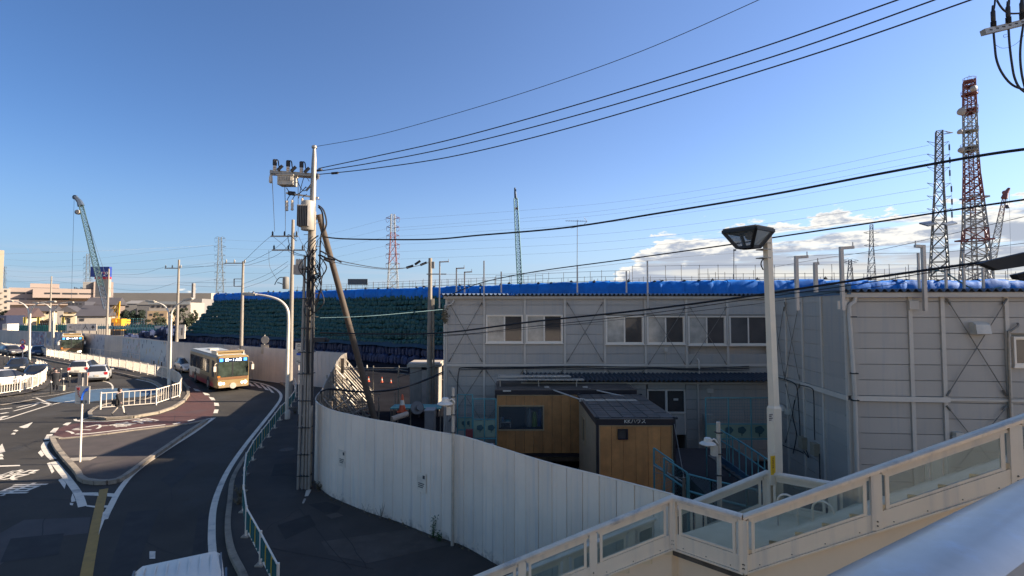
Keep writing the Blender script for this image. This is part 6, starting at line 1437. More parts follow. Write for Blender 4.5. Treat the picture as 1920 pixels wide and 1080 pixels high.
# ---- buildings -------------------------------------------------------------
MPINK = M('mall_wall', (.36, .265, .20), .8, var=.05, scale=.08); MGB1 = M('far_grey', (.20, .21, .23), .8, var=.1, scale=.1); MGB2 = M('far_pale', (.34, .335, .32), .8, var=.05, scale=.05); MWIN = M('far_window', (.03, .035, .045), .2)
MRF = M('far_roof', (.07, .07, .085), .7, var=.1, scale=.3); MCRM = M('house_cream', (.55, .51, .40), .8, var=.06); MHG = M('house_grey', (.33, .32, .31), .8, var=.08); MBRN = M('roof_brown', (.10, .06, .05), .8, var=.15)
class Bld:
    def __init__(s, name, label, x0, x1, ytop, Y, rot=0, depth=12, mat=MGB1, cat='building', group=None, z0=0.):
        o = P(x0, 600, Y); s.W = Wall((o.x, o.y), (math.cos(rot), math.sin(rot))); s.L = s.W.uv(x1, 590)[0]; s.H = P(x0, ytop, Y).z; s.D = depth
        s.rt = thing(name, label, cat, (o.x, o.y, 0), 0, group); mb = MB(); s.W.box(mb, 0, s.L, z0, s.H, 0, -depth); mb.build('wall', mat, s.rt)
    def add(s, name, x0, y0, x1, y1, d0, d1, mat, parent=None):
        mb = MB(); s.W.pbox(mb, x0, y0, x1, y1, d0, d1); return mb.build(name, mat, parent or s.rt)
    def win(s, x0, y0, x1, y1, frame=False):
        f = s.add('window', x0, y0, x1, y1, .02, .10, MGB2 if frame else MRF); u = s.W
        a, z1 = u.uv(x0, y0); b, z0 = u.uv(x1, y1); g = MB(); t = min(.12, (b - a) * .12); u.box(g, a + t, b - t, z0 + t, z1 - t, .05, .12); g.build('pane', MWIN, f)
    def gable(s, over=.5, h=1.6, mat=MRF, along=True):
        W, L, H, D = s.W, s.L, s.H, s.D; mb = MB()
        if along: pr = [W.at(-over, H - .1, over), W.at(-over, H + h, -D / 2), W.at(-over, H - .1, -D - over)]; mb.extr(pr, W.e * (L + 2 * over))
        else: pr = [W.at(-over, H - .1, over), W.at(L / 2, H + h, over), W.at(L + over, H - .1, over)]; mb.extr(pr, -W.n * (D + 2 * over))
        return mb.build('roof', mat, s.rt, fix=True)
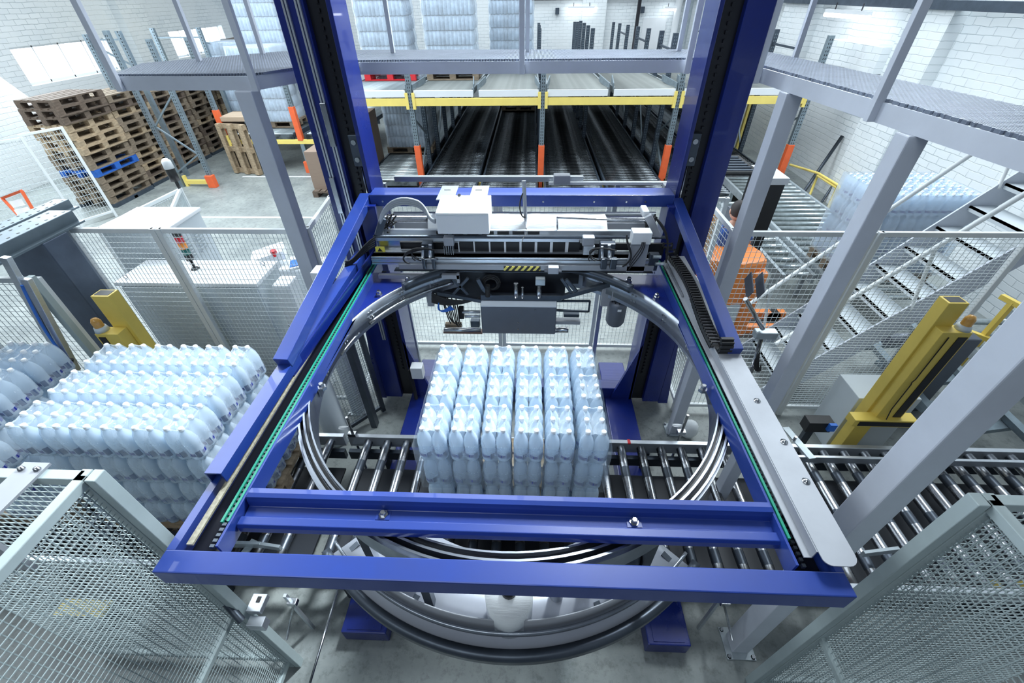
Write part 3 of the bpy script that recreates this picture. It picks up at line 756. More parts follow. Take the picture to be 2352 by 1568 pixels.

# # # #

Search the data above for the word "part", then gather each line in which it appears.

Keep writing the Blender script for this image. This is part 6, starting at line 1437. More parts follow. Write for Blender 4.5. Treat the picture as 1920 pixels wide and 1080 pixels high.
Write part 3 of the bpy script that recreates this picture. It picks up at line 756. More parts follow. Take the picture to be 2352 by 1568 pixels.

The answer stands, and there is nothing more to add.